* [ENTRIES SHOWN]:
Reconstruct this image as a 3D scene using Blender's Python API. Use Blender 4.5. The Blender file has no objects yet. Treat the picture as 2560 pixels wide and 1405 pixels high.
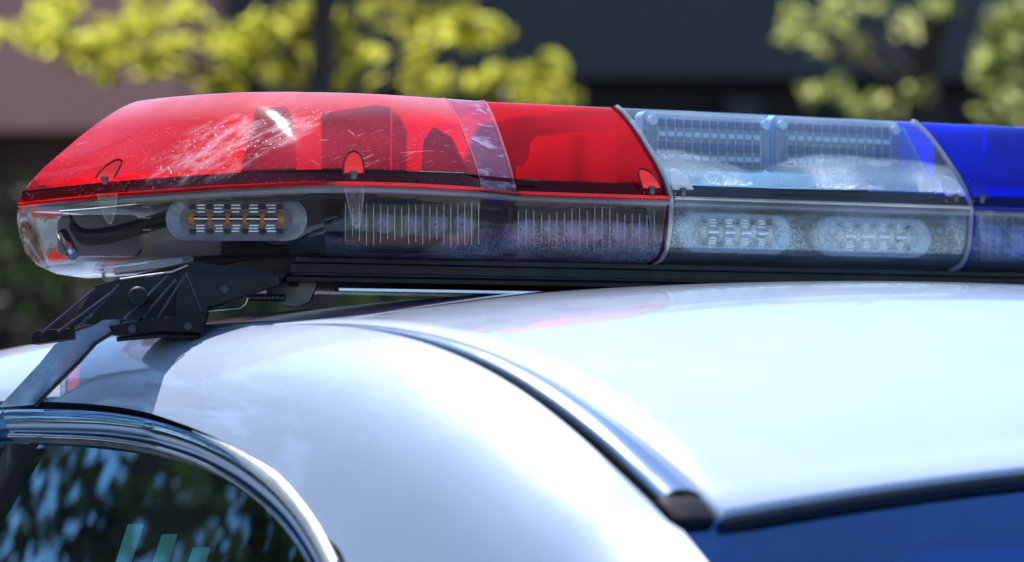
import bpy, bmesh, math, random
import numpy as np
from mathutils import Vector, Matrix
random.seed(7); rng = np.random.default_rng(7)
S = bpy.context.scene
COL = S.collection
# ------------------------------------------------------------------ camera
FP = 9035.0            # focal length in photograph pixels
TH = math.atan(0.587)
F = Vector((math.sin(TH), math.cos(TH), 0)); R = Vector((math.cos(TH), -math.sin(TH), 0)); Z = Vector((0, 0, 1))
ZC = 1.40
C = Vector((-0.312, 0, ZC)) - F * 3.0
cd = bpy.data.cameras.new('camera'); cam = bpy.data.objects.new('camera', cd); COL.objects.link(cam)
cam.location = C; cam.rotation_euler = (math.pi / 2, 0, -TH)
cd.sensor_width = 36; cd.lens = FP / 2560 * 36; cd.shift_y = (990 - 702.5) / 2560
cd.clip_start = 0.05; cd.clip_end = 3000
cd.dof.use_dof = True; cd.dof.focus_distance = 2.98; cd.dof.aperture_fstop = 5.6
S.camera = cam
# ------------------------------------------------------------------ world, sun, exposure
SUN_EL = math.radians(62); SUN_AZ = math.radians(3)     # azimuth from +Y, clockwise
w = bpy.data.worlds.new('World'); S.world = w; w.use_nodes = True
nt = w.node_tree; bg = nt.nodes['Background']; sky = nt.nodes.new('ShaderNodeTexSky')
sky.sky_type = 'NISHITA'; sky.sun_disc = False; sky.sun_elevation = SUN_EL; sky.sun_rotation = SUN_AZ
sky.air_density = 1.0; sky.dust_density = 0.3; sky.ozone_density = 6.0
nt.links.new(sky.outputs[0], bg.inputs[0]); bg.inputs[1].default_value = 0.11
sd = bpy.data.lights.new('sun', 'SUN'); sun = bpy.data.objects.new('sun', sd); COL.objects.link(sun)
sd.energy = 5.0; sd.angle = math.radians(0.5); sd.color = (1.0, 0.985, 0.965)
sdir = Vector((math.sin(SUN_AZ) * math.cos(SUN_EL), math.cos(SUN_AZ) * math.cos(SUN_EL), math.sin(SUN_EL)))
sun.rotation_euler = sdir.to_track_quat('Z', 'Y').to_euler(); sun.location = sdir * 20
S.view_settings.view_transform = 'Standard'; S.view_settings.look = 'None'; S.view_settings.exposure = 0.95; S.view_settings.gamma = 1
S.render.engine = 'CYCLES'; S.render.resolution_x = 1024; S.render.resolution_y = 562
S.cycles.max_bounces = 12; S.cycles.transparent_max_bounces = 32; S.cycles.caustics_reflective = False; S.cycles.caustics_refractive = False
S.cycles.sample_clamp_indirect = 6

# ------------------------------------------------------------------ helpers
def ray(u, v): return F + R * ((u - 1280) / FP) + Z * ((990 - v) / FP)
def at(u, v, d): return C + ray(u, v) * d
def onY(u, v, y):
    r = ray(u, v); return C + r * ((y - C.y) / r.y)
def root_of(o):
    while o.parent: o = o.parent
    return o
def tag(o, label=None, cat=None, group=None, kind=None):
    if label: o['label'] = label
    if cat: o['category'] = cat
    if group: o['group'] = group
    if kind: o['kind'] = kind
    return o
def thing(name, loc, label, cat, group=None):
    o = bpy.data.objects.new(name, None); COL.objects.link(o); o.location = loc; o.empty_display_size = .1
    return tag(o, label, cat, group)
def mobj(name, vs, fs, mat, parent=None, smooth=True, ang=35, origin=None):
    off = Vector((0, 0, 0)) if parent is None else root_of(parent).location
    if origin is not None: off = Vector(origin)
    me = bpy.data.meshes.new(name); vs = np.array([tuple(v) for v in vs], float) - np.array(off)
    me.from_pydata(vs.tolist(), [], fs); me.materials.append(mat)
    if smooth:
        me.polygons.foreach_set('use_smooth', [True] * len(me.polygons))
        me.set_sharp_from_angle(angle=math.radians(ang))
    me.update()
    o = bpy.data.objects.new(name, me); COL.objects.link(o)
    if parent is not None: o.parent = parent
    else: o.location = off
    return o
class MB:
    def __init__(s): s.v = []; s.f = []
    def add(s, vs, fs):
        n = len(s.v); s.v += [tuple(v) for v in vs]; s.f += [[i + n for i in f] for f in fs]; return s
    def grid(s, rows, close=False, flip=False):
        m = len(rows[0]); vs = [p for r in rows for p in r]; fs = []
        for i in range(len(rows) - 1):
            for j in range(m if close else m - 1):
                k = (j + 1) % m
                q = [i * m + j, i * m + k, (i + 1) * m + k, (i + 1) * m + j]
                fs.append(q[::-1] if flip else q)
        return s.add(vs, fs)
    def box(s, c, sx, sy, sz, ax=None, bev=0.0):
        ex, ey, ez = ax or (Vector((1, 0, 0)), Vector((0, 1, 0)), Z)
        bm = bmesh.new(); bmesh.ops.create_cube(bm, size=1)
        for v in bm.verts: v.co = Vector((v.co.x * sx, v.co.y * sy, v.co.z * sz))
        if bev: bmesh.ops.bevel(bm, geom=bm.edges[:], offset=bev, segments=2, affect='EDGES', profile=.7)
        c = Vector(c); bm.verts.index_update()
        s.add([c + ex * v.co.x + ey * v.co.y + ez * v.co.z for v in bm.verts], [[v.index for v in f.verts] for f in bm.faces])
        bm.free(); return s
    def tube(s, pts, r, n=10, cap=True, flat=1.0):
        pts = [Vector(p) for p in pts]; rs = r if hasattr(r, '__len__') else [r] * len(pts)
        rows = []; up = Vector((0.13, 0.21, 0.97))
        for i, p in enumerate(pts):
            t = (pts[min(i + 1, len(pts) - 1)] - pts[max(i - 1, 0)]).normalized()
            a = t.cross(up)
            if a.length < .15: a = t.cross(Vector((1, 0.1, 0)))
            a.normalize(); b = a.cross(t).normalized()
            rows.append([p + a * (rs[i] * math.cos(2 * math.pi * k / n)) + b * (rs[i] * flat * math.sin(2 * math.pi * k / n)) for k in range(n)])
        n0 = len(s.v); s.grid(rows, close=True)
        if cap:
            s.f.append([n0 + k for k in range(n)]); s.f.append([n0 + (len(rows) - 1) * n + k for k in reversed(range(n))])
        return s
    def poly(s, c, ex, ey, ez, outline, depth, bev=0.0):
        """extrude an outline (2D in ex/ez) along ey from -depth/2 to depth/2"""
        bm = bmesh.new(); vs = [bm.verts.new((p[0], -depth / 2, p[1])) for p in outline]
        f = bm.faces.new(vs); r = bmesh.ops.extrude_face_region(bm, geom=[f])
        for v in [g for g in r['geom'] if isinstance(g, bmesh.types.BMVert)]: v.co.y += depth
        bmesh.ops.recalc_face_normals(bm, faces=bm.faces[:])
        if bev: bmesh.ops.bevel(bm, geom=bm.edges[:], offset=bev, segments=2, affect='EDGES', profile=.7)
        c = Vector(c); bm.verts.index_update()
        s.add([c + ex * v.co.x + ey * v.co.y + ez * v.co.z for v in bm.verts], [[v.index for v in f.verts] for f in bm.faces])
        bm.free(); return s
    def build(s, name, mat, parent=None, smooth=True, ang=35, origin=None): return mobj(name, s.v, s.f, mat, parent, smooth, ang, origin)
def catmull(P, n):
    P = [np.array(p, float) for p in P]; P = [2 * P[0] - P[1]] + P + [2 * P[-1] - P[-2]]; out = []
    for i in range(1, len(P) - 2):
        for k in range(n):
            t = k / n; a, b, c, d = P[i - 1:i + 3]
            out.append(.5 * (2 * b + (c - a) * t + (2 * a - 5 * b + 4 * c - d) * t * t + (3 * b - a - 3 * c + d) * t ** 3))
    out.append(P[-2]); return out
def stadium(w_, h_, n=10):
    r = h_ / 2; o = []
    for k in range(n + 1):
        a = -math.pi / 2 + math.pi * k / n; o.append((w_ / 2 - r + r * math.cos(a), r * math.sin(a)))
    for k in range(n + 1):
        a = math.pi / 2 + math.pi * k / n; o.append((-w_ / 2 + r + r * math.cos(a), r * math.sin(a)))
    return o
def rrect(w_, h_, r, n=5):
    o = []
    for cx, cy, a0 in ((w_ / 2 - r, -h_ / 2 + r, -90), (w_ / 2 - r, h_ / 2 - r, 0), (-w_ / 2 + r, h_ / 2 - r, 90), (-w_ / 2 + r, -h_ / 2 + r, 180)):
        for k in range(n + 1):
            a = math.radians(a0 + 90 * k / n); o.append((cx + r * math.cos(a), cy + r * math.sin(a)))
    return o

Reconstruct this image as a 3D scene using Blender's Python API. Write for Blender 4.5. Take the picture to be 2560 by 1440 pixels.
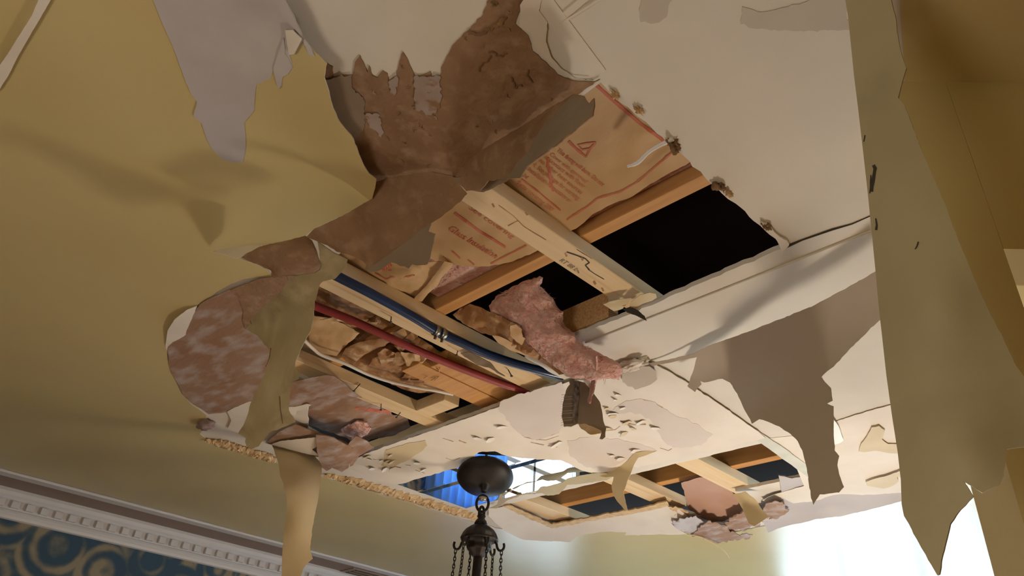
import bpy, bmesh, math, random
import numpy as np
from mathutils import Vector, Matrix, noise
from mathutils.geometry import delaunay_2d_cdt

random.seed(7)
for o in list(bpy.data.objects):
    bpy.data.objects.remove(o, do_unlink=True)
scene = bpy.context.scene
COL = scene.collection

# ------------------------------------------------------------------ camera
# X runs along the furring boards, Y along the joists, Z up; the eye is 1.5 m above the floor,
# the ceiling is 1.0 m above the eye.  Heights "h" below are metres above the eye.
EYE = 1.5
VA, VB = (3640., 2130.), (-912., 1785.)
FPX = math.sqrt(-((VA[0]-1280)*(VB[0]-1280)+(VA[1]-720)*(VB[1]-720)))
_a = np.array([VA[0]-1280, VA[1]-720, FPX]); _a /= np.linalg.norm(_a)
_b = np.array([VB[0]-1280, VB[1]-720, FPX]); _b /= np.linalg.norm(_b)
_n = np.cross(_a, _b); _n /= np.linalg.norm(_n); _b = np.cross(_n, _a)
RM = np.stack([_a, _b, _n])
cam_d = bpy.data.cameras.new('camera'); cam = bpy.data.objects.new('camera', cam_d); COL.objects.link(cam)
cam_d.sensor_width = 36.0; cam_d.lens = FPX/2560*36.0; cam_d.clip_start = 0.02
m = Matrix.Identity(4)
for i in range(3):
    m[i][0] = RM[i][0]; m[i][1] = -RM[i][1]; m[i][2] = -RM[i][2]
m[2][3] = EYE
cam.matrix_world = m
scene.camera = cam

# ------------------------------------------------------------------ light and exposure
scene.view_settings.view_transform = 'Standard'
scene.view_settings.look = 'None'
scene.view_settings.gamma = 1.0
scene.view_settings.use_curve_mapping = False
scene.view_settings.exposure = -0.05
world = bpy.data.worlds.new('daylight'); scene.world = world; world.use_nodes = True
bg = world.node_tree.nodes['Background']
bg.inputs[0].default_value = (0.62, 0.84, 1.0, 1); bg.inputs[1].default_value = 7.5   # hazy bright day outside
LAMP_W = 58.0        # floor lamp
BULB_W = 2.2         # each chandelier bulb
FILL_W = 33.0         # fill lamp added behind the photographer to lift the near ceiling

# ------------------------------------------------------------------ helpers
def ray(x, y):
    return RM @ np.array([x-1280., y-720., FPX])
def PXY(x, y, h=1.0):
    d = ray(x, y); p = d*h/d[2]
    return float(p[0]), float(p[1])
def W(x, y, h):                       # world point seen at a pixel and lying at height h over the eye
    a, b = PXY(x, y, h); return Vector((a, b, h+EYE))
def proj(p):
    c = RM.T @ np.array([p[0], p[1], p[2]-EYE]); return 1280+FPX*c[0]/c[2], 720+FPX*c[1]/c[2]
def Z(x0, y0, s, pts):
    return [(x0+x/s, y0+y/s) for x, y in pts]
C1 = lambda *p: Z(0, 0, 2.0, p)
C2 = lambda *p: Z(700, 0, 2.88, p)
C3 = lambda *p: Z(1300, 0, 2.3222, p)
C4 = lambda *p: Z(1600, 640, 2.1814, p)
C5 = lambda *p: Z(1050, 380, 3.0, p)
C6 = lambda *p: Z(380, 560, 2.3222, p)
C7 = lambda *p: Z(1080, 680, 3.2724, p)
C8 = lambda *p: Z(720, 660, 3.13, p)
D1 = lambda *p: Z(0, 1000, 2.9767, p)
D2 = lambda *p: Z(800, 1060, 3.657, p)
D3 = lambda *p: Z(1200, 1060, 2.8444, p)
D5 = lambda *p: Z(1980, 900, 2.6672, p)
D6 = lambda *p: Z(1420, 520, 3.2, p)
K4 = lambda *p: Z(780, 540, 6.545, p)
K6 = lambda *p: Z(1280, 330, 6.2607, p)

def tag(o, label=None, cat=None, group=None, kind=None):
    if label: o['label'] = label
    if cat: o['category'] = cat
    if group: o['group'] = group
    if kind: o['kind'] = kind
    return o
def link(name, me, mats, parent=None, smooth=False):
    o = bpy.data.objects.new(name, me); COL.objects.link(o)
    if not isinstance(mats, (list, tuple)): mats = [mats]
    for mt in mats: me.materials.append(mt)
    if parent: o.parent = parent
    if smooth:
        for p in me.polygons: p.use_smooth = True
    return o
def empty(name, loc):
    o = bpy.data.objects.new(name, None); o.location = loc; o.empty_display_size = .05; COL.objects.link(o); return o
def setparent(o, p):
    o.parent = p
    o.matrix_parent_inverse = p.matrix_basis.inverted()
    return o
def mesh_from(verts, faces):
    me = bpy.data.meshes.new('m'); me.from_pydata([tuple(v) for v in verts], [], faces); me.validate(); me.update(); return me
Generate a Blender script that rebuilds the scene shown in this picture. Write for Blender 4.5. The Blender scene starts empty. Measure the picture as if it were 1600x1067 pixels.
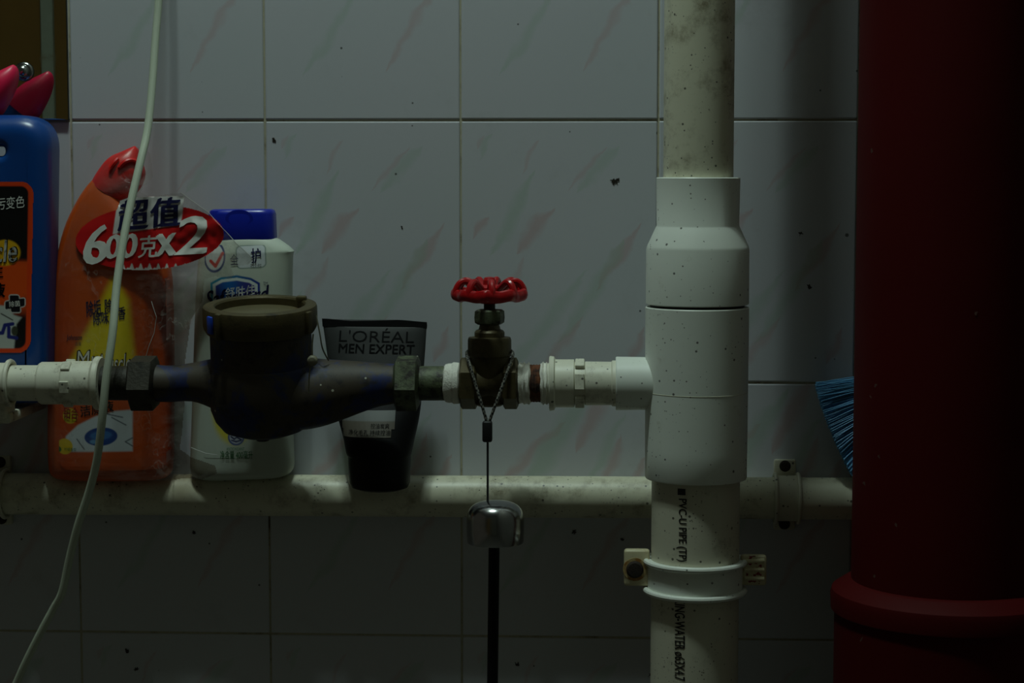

* [EXERCISE]:
Give the lines above again exactly, from the one containing "by 1440 pixels." to the one containing "scene.camera = cam", both included, but leave out the pictures.

* [THE OUTPUT]:
Reconstruct this image as a 3D scene using Blender's Python API. Write for Blender 4.5. Take the picture to be 2560 by 1440 pixels.
import bpy, bmesh, math, random
import numpy as np
from mathutils import Vector, Matrix, noise
from mathutils.geometry import delaunay_2d_cdt

random.seed(7)
for o in list(bpy.data.objects):
    bpy.data.objects.remove(o, do_unlink=True)
scene = bpy.context.scene
COL = scene.collection

# ------------------------------------------------------------------ camera
# X runs along the furring boards, Y along the joists, Z up; the eye is 1.5 m above the floor,
# the ceiling is 1.0 m above the eye.  Heights "h" below are metres above the eye.
EYE = 1.5
VA, VB = (3640., 2130.), (-912., 1785.)
FPX = math.sqrt(-((VA[0]-1280)*(VB[0]-1280)+(VA[1]-720)*(VB[1]-720)))
_a = np.array([VA[0]-1280, VA[1]-720, FPX]); _a /= np.linalg.norm(_a)
_b = np.array([VB[0]-1280, VB[1]-720, FPX]); _b /= np.linalg.norm(_b)
_n = np.cross(_a, _b); _n /= np.linalg.norm(_n); _b = np.cross(_n, _a)
RM = np.stack([_a, _b, _n])
cam_d = bpy.data.cameras.new('camera'); cam = bpy.data.objects.new('camera', cam_d); COL.objects.link(cam)
cam_d.sensor_width = 36.0; cam_d.lens = FPX/2560*36.0; cam_d.clip_start = 0.02
m = Matrix.Identity(4)
for i in range(3):
    m[i][0] = RM[i][0]; m[i][1] = -RM[i][1]; m[i][2] = -RM[i][2]
m[2][3] = EYE
cam.matrix_world = m
scene.camera = cam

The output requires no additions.